I agree that example is difficult to read but, frankly, it’s like someone was purposely trying to win an obfuscation competition.
Most of that mess appears to be due to how the Automation Editor stores YAML. Beyond that, there are some design choices the author made that seem to unnecessarily complicate the template. For example, why make a macro if the template only calls it once (and so case-specific that it’s not likely to be re-usable elsewhere)?

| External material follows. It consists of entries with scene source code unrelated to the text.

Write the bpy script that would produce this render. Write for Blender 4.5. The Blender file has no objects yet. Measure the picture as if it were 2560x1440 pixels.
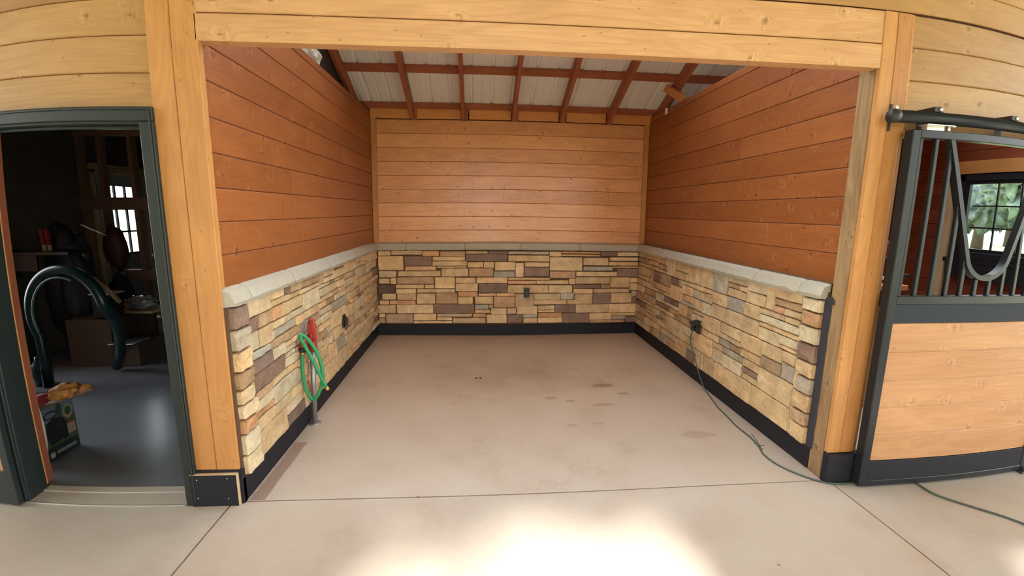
import bpy, bmesh, math, random
from mathutils import Vector, Matrix, noise
random.seed(7)
PI = math.pi
SC = bpy.context.scene
COL = SC.collection

# ------------------------------------------------------------------ camera
cd = bpy.data.cameras.new('camera')
cam = bpy.data.objects.new('camera', cd)
COL.objects.link(cam)
SC.camera = cam
cd.type = 'PANO'
cd.sensor_width = 36.0
cd.clip_start = 0.05
try:
    CC = cd if hasattr(cd, 'panorama_type') else cd.cycles
    CC.panorama_type = 'FISHEYE_LENS_POLYNOMIAL'
except Exception:
    CC = cd.cycles
    CC.panorama_type = 'FISHEYE_LENS_POLYNOMIAL'
K = (1.09074, 0.31648, -1.00845, 0.48581)      # wide phone lens: angle against distance from the picture's centre
CC.fisheye_fov = 3.1
CC.fisheye_polynomial_k0 = 0.0
CC.fisheye_polynomial_k1 = -K[0] / 18.0
CC.fisheye_polynomial_k2 = -K[1] / 18.0 ** 2
CC.fisheye_polynomial_k3 = -K[2] / 18.0 ** 3
CC.fisheye_polynomial_k4 = -K[3] / 18.0 ** 4
yaw, pitch, roll = 0.07565, -0.16937, 0.0115
F = Vector((math.sin(yaw) * math.cos(pitch), math.cos(yaw) * math.cos(pitch), math.sin(pitch)))
R0 = Vector((math.cos(yaw), -math.sin(yaw), 0)); U0 = R0.cross(F)
RR = R0 * math.cos(roll) + U0 * math.sin(roll); UU = -R0 * math.sin(roll) + U0 * math.cos(roll)
M = Matrix((RR, UU, -F)).transposed().to_4x4()
M.translation = Vector((-0.15961, -2.28294, 1.6))
cam.matrix_world = M

# ------------------------------------------------------------------ world, sun, exposure
SC.view_settings.view_transform = 'Standard'
SC.view_settings.look = 'None'
SC.view_settings.gamma = 1.0
SC.view_settings.use_curve_mapping = False
SC.view_settings.exposure = 0.25
wd = bpy.data.worlds.new('world'); SC.world = wd; wd.use_nodes = True
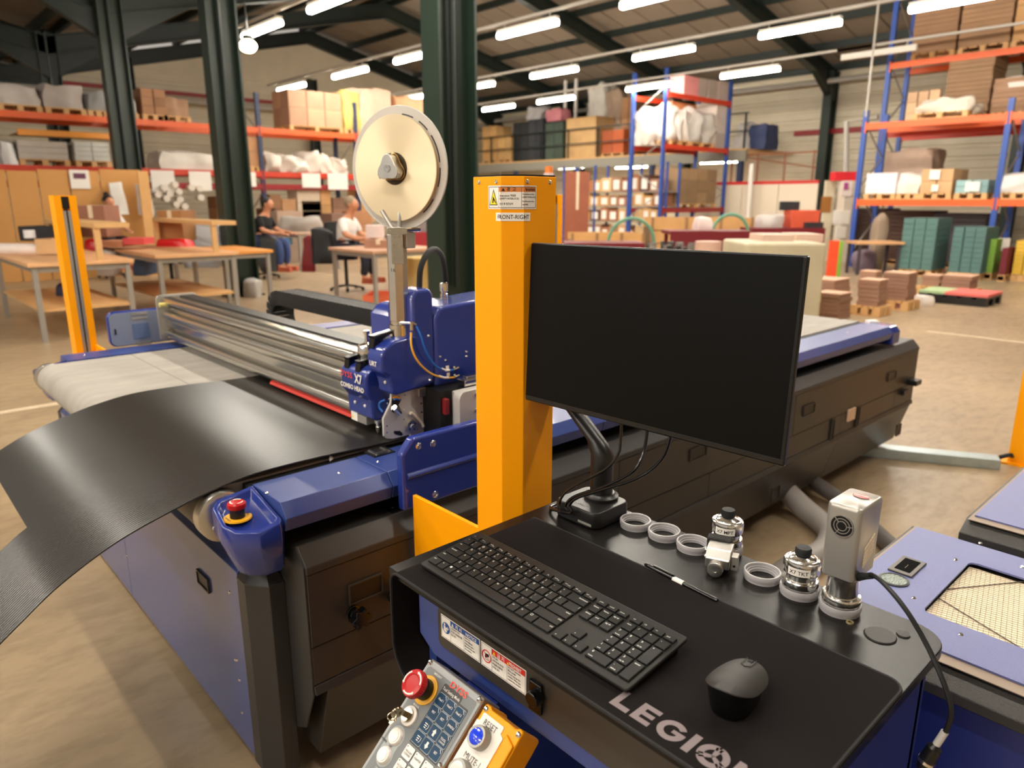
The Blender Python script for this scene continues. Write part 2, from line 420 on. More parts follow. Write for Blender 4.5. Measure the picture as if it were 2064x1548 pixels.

I believe this does the exact same thing and is considerably more legible:
value_template: >
{% set ns = namespace(exists = false) %}
{% for s in states.sensor | selectattr('attributes.linkquality', 'defined') %}
{% if "Ikea" not in s.name and "linkquality" in s.name and
(s.attributes.linkquality < 15 or
now().timestamp() - s.last_updated.timestamp() > 12*60*60) -%}
{% set ns.exists = true %}
{% endif %}
{% endfor %}
{{ ns.exists }}
Personally, I would have preferred if automations employed python from the very start but with simplifications. To understand what I mean, compare how you call a service using python_script to the recently introduced pyscript.
python_script:
hass.services.call('light', 'turn_on', {'entity_id': 'light.kitchen', 'color_name': 'blue', 'transition': 2, 'brightness': 125}, False)
pyscript
light.turn_on(entity_id='light.kitchen', color_name='blue', transition=2, brightness=125)
However, I believe it’s far too late to re-engineer how existing automations work. There are alternatives available: appdaemon, python_script, and pyscript.